Yes, for computational sake I rebalance monthly.

P.S. I corrected my last post as the equities to keep it simple were just the SP500 here.
 
Do you see a big difference if you rebalance annually?
Not easy for me to run that in my spreadsheet since all my data is monthly. However, I'd guess rebalancing annually would increase the return since equities have risen over long periods of time.

Personally nowadays I sell excess equities when they hit my AA limit. I'm up 1% above my limit and will probably sell some on Monday.
 
Rebalancing seems to benefit most when the two set classes have time to diverge.
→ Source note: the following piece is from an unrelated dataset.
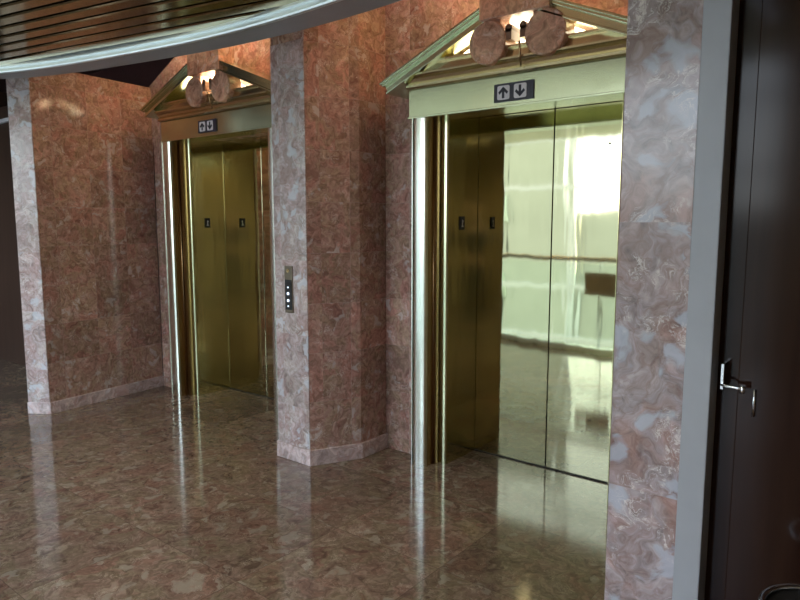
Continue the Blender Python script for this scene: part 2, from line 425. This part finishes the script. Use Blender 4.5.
def elevator(cx, label_e, label_p, label_k, label_s, Z, slope, kdx=0):
    G = (cx, 3.25, 0)
    e = thing('elevator_entrance', G, label_e, 'elevator', 'the pair of brass elevators')
    for sg in (-1, 1):
        co = .630 if kdx == 0 else (.662 if sg < 0 else .672)
        cw = .046 if kdx == 0 else .052
        X = lambda a: cx + sg * a
        def bx(bm, a, c, *r): box(bm, min(X(a), X(c)), max(X(a), X(c)), *r)
        def bowed(bm, c0, hw, yf, bulge, yb, z0, z1, n=14):
            pts = [(X(c0) + hw, yb), (X(c0) - hw, yb)]
            pts += [(X(c0) - hw + 2 * hw * q / n, yf + bulge * (1 - math.sqrt(max(0, 1 - .97 * (2 * q / n - 1) ** 2))) ) for q in range(n + 1)]
            prism(bm, pts, z0, z1)
        bm = B(); bowed(bm, co, cw, 3.103, .016, 3.135, 0, Z(2.10)); bx(bm, co + cw + .004, co + cw + .010, 3.11, 3.135, 0, Z(2.10))
        obj('bowed_column', bm, M['brass_col'], e)
        bm = B(); bowed(bm, .539, .024, 3.232, .010, 3.2445, 0, Z(2.10)); obj('slender_column', bm, M['brass_slim'], e)
        bm = B(); bx(bm, co - .045, co + .05, 3.1355, 3.249, 0, Z(2.10)); bx(bm, .566, .60, 3.20, 3.249, 0, Z(2.10))
        cyl(bm, X(co - .047), 3.195, 0, Z(2.10), .005, 16)
        obj('pilaster', bm, M['brass_brown'], e)
        bm = B(); bx(bm, .51, .553, 3.245, 3.575, 0, Z(2.16)); obj('jamb', bm, M['brass_jamb'], e)
        bm = B(); bx(bm, .003, .508, 3.570, 3.605, .008, Z(2.15) - .002); d = obj('door_panel', bm, M['brass_door'], e, bevel=.0015)
        # black floor number plate on the jamb, with white raised character
        if sg == -1 or True:
            bm = B(); bx(bm, .503, .5105, 3.36, 3.41, 1.455, 1.535)
            pl = obj('floor_plate', bm, M['black'], e, bevel=.001); pl['label'] = 'black floor number plate'
            bm = B(); bx(bm, .5015, .5035, 3.381, 3.388, 1.475, 1.515); bx(bm, .5015, .5035, 3.373, 3.396, 1.472, 1.477); bx(bm, .5015, .5035, 3.388, 3.394, 1.503, 1.510)
            obj('number', bm, M['signwhite'], pl)
    # small peephole mark on right leaf
    bm = B(); cyl_y(bm, cx + .33, 1.93, 3.566, 3.571, .006, 12); obj('key_hole', bm, M['black'], e)
    bm = B(); box(bm, cx - .51, cx + .51, 3.562, 3.62, .0005, .007); obj('sill', bm, M['gap'], e)
    bm = B(); box(bm, cx - .553, cx + .553, 3.26, 3.60, Z(2.15), Z(2.20)); obj('lintel', bm, M['brass_jamb'], e)
    bm = B(); box(bm, cx - .553, cx + .553, 3.61, 3.62, 0, 2.3); obj('shaft_shadow', bm, M['black'], e)
    bm = B(); box(bm, cx - .70, cx + .70, 3.10, 3.249, Z(2.104), Z(2.262)); box(bm, cx - .553, cx + .553, 3.249, 3.27, Z(2.104), Z(2.2))
    box(bm, cx - .705, cx + .705, 3.092, 3.249, Z(2.10), Z(2.112))
    h = obj('header', bm, M['brass_head'], e, bevel=.002)
    # pediment
    p = thing('pediment', (cx, 3.25, Z(2.26)), label_p, 'pediment', 'brass pediments over the elevators')
    bm = B(); prism_x(bm, [(3.249, Z(2.264)), (3.085, Z(2.264)), (3.072, Z(2.272)), (3.072, Z(2.284)), (3.088, Z(2.292)), (3.07, Z(2.315)), (3.045, Z(2.33)), (3.045, Z(2.34)), (3.07, Z(2.345)), (3.075, Z(2.385)), (3.055, Z(2.39)), (3.055, Z(2.40)), (3.249, Z(2.40))], cx - .70, cx + .70)
    for v in bm.verts:
        lim = (Z(2.672) - .03 - v.co.z) / slope
        if abs(v.co.x - cx) > lim: v.co.x = cx + math.copysign(lim, v.co.x - cx)
    obj('horizontal_cornice', bm, M['brass_cornice'], p)
    zo = lambda x: Z(2.672) - slope * abs(x)
    for sg in (-1, 1):
        bm = B()
        def band(t0, t1, y0, extra=0.0):
            xe = .835 + extra
            x0 = .002
            pts = [(cx + sg * x0, zo(x0) - t0), (cx + sg * (xe - t0 * .38), zo(xe - t0 * .38) - t0), (cx + sg * (xe - t1 * .38), zo(xe - t1 * .38) - t1), (cx + sg * x0, zo(x0) - t1)]
            prism_y(bm, pts, y0, 3.249)
        band(0, .014, 3.000, .012); band(.014, .028, 3.012, .004); band(.028, .066, 3.034); band(.066, .078, 3.022, .004)
        obj('raking_cornice', bm, M['brass_head'], p, bevel=.0015)
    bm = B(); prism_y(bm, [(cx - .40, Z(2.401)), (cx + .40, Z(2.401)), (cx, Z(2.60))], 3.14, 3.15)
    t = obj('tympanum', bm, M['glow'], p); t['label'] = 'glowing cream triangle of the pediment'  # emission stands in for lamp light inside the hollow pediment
    # marble scrolled keystone
    KX = cx + .03 + kdx
    k = thing('scroll_keystone', (cx, 3.25, Z(2.33)), label_k, 'keystone', 'marble scroll keystones')
    bm = B(); box(bm, KX - .195, KX + .195, 2.995, 3.138, Z(2.53), 2.85); obj('block', bm, M['marble_scroll'], k, bevel=.004)
    for sg in (-1, 1):
        bm = B(); cyl_y(bm, KX + sg * .163, Z(2.425), 0, 0, .11, 44, prof=[(.104, 3.022), (.110, 3.028), (.110, 3.132), (.106, 3.137)])
        obj('scroll_disc', bm, M['marble_scroll'], k)
        bm = B(); box(bm, min(KX + sg * .193, KX + sg * .09), max(KX + sg * .193, KX + sg * .09), 3.034, 3.136, Z(2.44), Z(2.535)); obj('scroll_neck', bm, M['marble_scroll'], k, bevel=.008)
        bm = B(); cyl_y(bm, KX + sg * .040, Z(2.478), 3.03, 3.13, .020, 20); box(bm, min(KX + sg * .024, KX + sg * .06), max(KX + sg * .024, KX + sg * .06), 3.03, 3.13, Z(2.42), Z(2.475))
        obj('scroll_eye', bm, M['scroll_dark'], k)
    bm = B(); tube(bm, [(KX + .03, 3.015, Z(2.40)), (KX + .028, 3.03, Z(2.345)), (KX + .02, 3.055, Z(2.285))], .005, 8); obj('pin', bm, M['brass_brown'], k)
    # direction sign on header
    sx_ = cx - (0 if kdx == 0 else .045)
    sgn = thing('elevator_sign', (sx_ - .02, 3.10, Z(2.125)), label_s, 'sign', 'arrow signs over the elevators')
    bm = B(); box(bm, sx_ - .125, sx_ + .105, 3.092, 3.0995, Z(2.175) - .047, Z(2.175) + .047); obj('sign_plate', bm, M['signdark'], sgn, bevel=.001)
    for q, c0 in enumerate((sx_ - .068, sx_ + .030)):
        bm = B()
        s = .036; pts = []
        for a0, (ax, az) in enumerate(((1, 1), (-1, 1), (-1, -1), (1, -1))):
            for j in range(5):
                a = a0 * PI / 2 + j * PI / 8
                pts.append((c0 + ax * (s - .01) + .01 * math.cos(a), Z(2.175) + az * (s - .01) + .01 * math.sin(a)))
        prism_y(bm, pts, 3.0895, 3.0925); obj('white_square', bm, M['signwhite'], sgn)
        bm = B(); arrow(bm, c0, Z(2.175), 3.0875, 3.0898, .072, q == 0); obj('arrow', bm, M['signdark'], sgn)
    return e

elevator(CXS[0], 'near brass elevator with mirror-polished doors, right of the faceted marble pillar',
         'broken brass pediment over the near elevator, largest in view',
         'rosy marble keystone with two round scrolls over the near elevator',
         'dark sign with white up and down arrow squares over the near elevator', lambda z: z, .431)
elevator(CXS[1], 'far brass elevator with dark olive doors, beside the left marble wall',
         'brass pediment over the far elevator, half hidden behind the marble pillar',
         'marble keystone with round scrolls over the far elevator under the white canopy edge',
         'small dark up and down arrow sign over the far elevator', lambda z: 2.16 + (z - 2.10) if z < 2.41 else 2.47 + (z - 2.41) * 1.10, .39, .02)

# call panel on pillar
cp = thing('call_panel', (-3.0, 2.694, .93), 'narrow bronze call button panel with lit white buttons on the middle pillar', 'button panel')
bm = B(); box(bm, -3.037, -2.967, 2.686, 2.6935, .945, 1.235); obj('face_plate', bm, M['plate'], cp, bevel=.002)
bm = B(); box(bm, -3.032, -2.972, 2.684, 2.6865, .965, 1.15); obj('black_strip', bm, M['black'], cp)
for z, r in ((1.103, .005), (1.065, .009), (1.022, .009), (.987, .005)):
    bm = B(); cyl_y(bm, -3.003, z, 2.680, 2.6845, r, 20); obj('button', bm, M['led'], cp)
bm = B(); cyl_y(bm, -3.003, 1.205, 2.682, 2.6865, .011, 20); obj('key_switch', bm, M['brass_brown'], cp)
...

However you were using a very short time period in your 2022 - 2024 analysis. The annual rebalancing would be for much longer periods.
 
These are not quite equivalent since VGIT + 10% equity outperforms BND by 0.7% annually. Note that just the VGIT beat BND for the period studied.
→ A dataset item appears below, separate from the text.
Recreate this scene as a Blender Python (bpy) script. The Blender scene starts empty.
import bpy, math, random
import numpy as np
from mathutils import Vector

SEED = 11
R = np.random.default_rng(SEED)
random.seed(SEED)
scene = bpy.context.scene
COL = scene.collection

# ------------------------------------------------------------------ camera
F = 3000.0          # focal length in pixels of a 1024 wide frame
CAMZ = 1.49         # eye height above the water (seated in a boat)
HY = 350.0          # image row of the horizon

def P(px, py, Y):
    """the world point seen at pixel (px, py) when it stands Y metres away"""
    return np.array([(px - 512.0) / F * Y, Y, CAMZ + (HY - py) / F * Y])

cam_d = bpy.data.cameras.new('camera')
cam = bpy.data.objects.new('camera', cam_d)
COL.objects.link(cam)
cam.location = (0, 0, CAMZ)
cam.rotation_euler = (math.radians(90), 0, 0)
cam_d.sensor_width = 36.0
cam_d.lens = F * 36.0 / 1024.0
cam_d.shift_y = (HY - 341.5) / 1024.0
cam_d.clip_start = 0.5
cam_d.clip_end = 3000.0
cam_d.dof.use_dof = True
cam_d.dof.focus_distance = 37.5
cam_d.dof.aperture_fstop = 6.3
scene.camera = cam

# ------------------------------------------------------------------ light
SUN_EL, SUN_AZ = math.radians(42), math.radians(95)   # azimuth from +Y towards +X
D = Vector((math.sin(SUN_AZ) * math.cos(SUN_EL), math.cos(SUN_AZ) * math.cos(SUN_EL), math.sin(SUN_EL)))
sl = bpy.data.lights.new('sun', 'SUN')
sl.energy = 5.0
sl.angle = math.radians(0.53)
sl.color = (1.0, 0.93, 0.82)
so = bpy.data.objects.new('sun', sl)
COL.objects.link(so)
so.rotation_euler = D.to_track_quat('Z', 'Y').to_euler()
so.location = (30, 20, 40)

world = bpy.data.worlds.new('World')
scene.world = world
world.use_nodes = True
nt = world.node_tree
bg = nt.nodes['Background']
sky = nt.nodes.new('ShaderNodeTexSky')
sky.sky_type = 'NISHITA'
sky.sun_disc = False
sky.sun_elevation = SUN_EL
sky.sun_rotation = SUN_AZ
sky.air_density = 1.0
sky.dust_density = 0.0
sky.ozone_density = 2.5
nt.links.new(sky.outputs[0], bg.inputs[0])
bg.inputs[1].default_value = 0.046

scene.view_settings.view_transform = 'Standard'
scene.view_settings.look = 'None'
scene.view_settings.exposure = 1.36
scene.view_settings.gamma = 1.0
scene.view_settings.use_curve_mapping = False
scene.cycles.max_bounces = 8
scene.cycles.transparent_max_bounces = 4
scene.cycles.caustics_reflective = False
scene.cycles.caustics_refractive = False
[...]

BTW, VGIT is what I now use but the data for intermediate Treasury came from the fund VFIUX and instead of BND is used the fund VBTLX (equivalent I think).
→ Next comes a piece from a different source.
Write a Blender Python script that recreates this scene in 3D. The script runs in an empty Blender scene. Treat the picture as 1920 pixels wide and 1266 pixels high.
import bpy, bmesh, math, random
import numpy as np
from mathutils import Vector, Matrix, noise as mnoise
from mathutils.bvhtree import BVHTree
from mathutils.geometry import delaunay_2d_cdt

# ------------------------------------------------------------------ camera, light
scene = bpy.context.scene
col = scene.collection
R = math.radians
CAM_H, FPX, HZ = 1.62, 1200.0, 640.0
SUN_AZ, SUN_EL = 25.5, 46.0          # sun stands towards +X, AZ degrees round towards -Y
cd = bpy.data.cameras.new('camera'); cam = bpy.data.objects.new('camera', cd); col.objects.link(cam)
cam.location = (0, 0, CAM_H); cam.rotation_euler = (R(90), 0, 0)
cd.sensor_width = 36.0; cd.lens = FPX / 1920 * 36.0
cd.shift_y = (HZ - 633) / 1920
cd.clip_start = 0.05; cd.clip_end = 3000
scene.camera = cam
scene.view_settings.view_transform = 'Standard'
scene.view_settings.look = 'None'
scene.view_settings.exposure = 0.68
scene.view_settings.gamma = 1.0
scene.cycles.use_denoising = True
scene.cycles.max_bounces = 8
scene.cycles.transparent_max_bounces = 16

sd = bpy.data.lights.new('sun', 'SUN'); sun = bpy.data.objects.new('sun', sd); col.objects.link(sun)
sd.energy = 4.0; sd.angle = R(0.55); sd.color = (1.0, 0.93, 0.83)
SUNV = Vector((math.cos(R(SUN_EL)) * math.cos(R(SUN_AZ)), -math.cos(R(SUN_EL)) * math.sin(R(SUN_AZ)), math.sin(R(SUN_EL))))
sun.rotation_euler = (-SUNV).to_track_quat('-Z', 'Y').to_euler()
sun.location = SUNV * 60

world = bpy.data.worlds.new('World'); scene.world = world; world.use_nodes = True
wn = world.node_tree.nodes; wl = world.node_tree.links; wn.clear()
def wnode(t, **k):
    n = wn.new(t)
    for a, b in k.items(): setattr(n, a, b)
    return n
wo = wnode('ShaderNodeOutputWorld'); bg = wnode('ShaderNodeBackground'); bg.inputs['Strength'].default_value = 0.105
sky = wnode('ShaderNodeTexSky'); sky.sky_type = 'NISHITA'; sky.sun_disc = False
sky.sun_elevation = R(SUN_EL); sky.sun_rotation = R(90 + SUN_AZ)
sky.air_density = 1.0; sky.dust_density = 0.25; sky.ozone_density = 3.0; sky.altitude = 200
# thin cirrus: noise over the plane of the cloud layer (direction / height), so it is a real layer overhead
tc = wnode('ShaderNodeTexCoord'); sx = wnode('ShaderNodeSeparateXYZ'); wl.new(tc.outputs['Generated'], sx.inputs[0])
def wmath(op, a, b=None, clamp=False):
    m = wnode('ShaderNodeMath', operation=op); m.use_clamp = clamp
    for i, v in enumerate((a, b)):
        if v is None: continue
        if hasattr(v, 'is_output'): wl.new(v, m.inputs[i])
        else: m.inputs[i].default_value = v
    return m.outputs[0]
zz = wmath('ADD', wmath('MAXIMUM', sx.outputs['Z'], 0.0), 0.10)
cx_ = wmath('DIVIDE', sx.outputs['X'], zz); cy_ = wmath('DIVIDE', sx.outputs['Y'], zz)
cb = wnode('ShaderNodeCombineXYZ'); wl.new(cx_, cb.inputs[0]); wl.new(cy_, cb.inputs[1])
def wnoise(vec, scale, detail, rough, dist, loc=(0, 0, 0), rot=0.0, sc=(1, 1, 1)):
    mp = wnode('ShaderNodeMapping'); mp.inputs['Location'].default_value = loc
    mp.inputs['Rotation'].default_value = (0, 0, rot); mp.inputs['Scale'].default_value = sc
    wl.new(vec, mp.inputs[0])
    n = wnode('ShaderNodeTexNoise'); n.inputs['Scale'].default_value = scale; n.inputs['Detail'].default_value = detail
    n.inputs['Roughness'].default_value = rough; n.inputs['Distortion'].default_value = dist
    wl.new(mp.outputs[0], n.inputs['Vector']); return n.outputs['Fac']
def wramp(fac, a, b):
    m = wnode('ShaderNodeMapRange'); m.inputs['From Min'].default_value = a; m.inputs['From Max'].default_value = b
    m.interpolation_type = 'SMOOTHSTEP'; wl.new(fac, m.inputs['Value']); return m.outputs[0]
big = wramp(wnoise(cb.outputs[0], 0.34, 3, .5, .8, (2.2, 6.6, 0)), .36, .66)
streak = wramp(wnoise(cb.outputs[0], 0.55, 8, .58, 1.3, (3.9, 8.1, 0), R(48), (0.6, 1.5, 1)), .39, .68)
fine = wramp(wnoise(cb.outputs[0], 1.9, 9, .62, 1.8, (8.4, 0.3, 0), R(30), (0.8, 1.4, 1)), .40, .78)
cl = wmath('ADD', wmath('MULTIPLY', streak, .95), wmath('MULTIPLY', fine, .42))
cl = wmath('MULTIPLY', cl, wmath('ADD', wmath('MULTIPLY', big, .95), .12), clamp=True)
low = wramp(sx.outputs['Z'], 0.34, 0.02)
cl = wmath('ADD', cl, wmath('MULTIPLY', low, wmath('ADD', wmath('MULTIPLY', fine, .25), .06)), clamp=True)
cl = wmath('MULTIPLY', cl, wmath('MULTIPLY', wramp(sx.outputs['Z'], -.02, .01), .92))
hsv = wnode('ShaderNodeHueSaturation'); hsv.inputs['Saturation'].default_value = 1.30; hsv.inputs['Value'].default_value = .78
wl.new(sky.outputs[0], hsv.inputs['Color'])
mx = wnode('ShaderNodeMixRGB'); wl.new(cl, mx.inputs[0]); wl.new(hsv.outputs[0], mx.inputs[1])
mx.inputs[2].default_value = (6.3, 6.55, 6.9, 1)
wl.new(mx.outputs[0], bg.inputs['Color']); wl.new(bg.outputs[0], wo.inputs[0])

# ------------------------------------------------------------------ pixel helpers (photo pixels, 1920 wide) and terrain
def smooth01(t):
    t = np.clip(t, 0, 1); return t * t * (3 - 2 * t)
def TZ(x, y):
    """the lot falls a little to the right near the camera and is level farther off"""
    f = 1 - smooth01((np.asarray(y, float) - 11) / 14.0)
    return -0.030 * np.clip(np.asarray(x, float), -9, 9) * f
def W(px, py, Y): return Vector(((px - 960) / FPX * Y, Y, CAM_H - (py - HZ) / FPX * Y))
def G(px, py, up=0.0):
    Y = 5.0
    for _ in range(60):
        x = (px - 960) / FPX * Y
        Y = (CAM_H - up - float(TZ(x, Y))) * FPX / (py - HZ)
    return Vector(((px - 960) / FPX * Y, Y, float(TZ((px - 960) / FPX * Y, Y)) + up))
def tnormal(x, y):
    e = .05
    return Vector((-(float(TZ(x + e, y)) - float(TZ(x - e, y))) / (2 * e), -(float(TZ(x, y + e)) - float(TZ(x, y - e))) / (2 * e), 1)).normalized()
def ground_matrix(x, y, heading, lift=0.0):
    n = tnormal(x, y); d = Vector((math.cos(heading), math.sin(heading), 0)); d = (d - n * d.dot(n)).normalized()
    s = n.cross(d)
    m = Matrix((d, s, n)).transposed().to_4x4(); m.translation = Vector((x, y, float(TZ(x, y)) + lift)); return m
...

The way I would draw upon the bond funds is unclear to me as these are all held in retirement accounts and I can move assets around without any penalty. I only have RMD's to deal with.
Sure but aren't you liquidating something to do RMDs?
 
Rebalancing seems to benefit most when the two set classes have time to diverge.

However you were using a very short time period in your 2022 - 2024 analysis. The annual rebalancing would be for much longer periods.
The analysis I just mentioned today was for 2002 - 2024. So 22 years.
 
Sure but aren't you liquidating something to do RMDs?
I am not quite following this comment. The mechanics of RMD's don't really come into how I hold fixed income, For RMD's I just move some equity/fixed_income money to short term money in January for taking RMD's in December.
 
I am not quite following this comment. The mechanics of RMD's don't really come into how I hold fixed income, For RMD's I just move some equity/fixed_income money to short term money in January for taking RMD's in December.
That was my point. You aren't consuming it but you need annual liquidity to fund your RMDs.

Perhaps you are saying you liquidate in a way that preserves your allocation. If so that does answer the question. But in a down equity market would your approach be the same?
 
In my case I have a ladder of TIPS and those will provide most of the RMD money. The Treasury bond fund is only about 10% of the portfolio.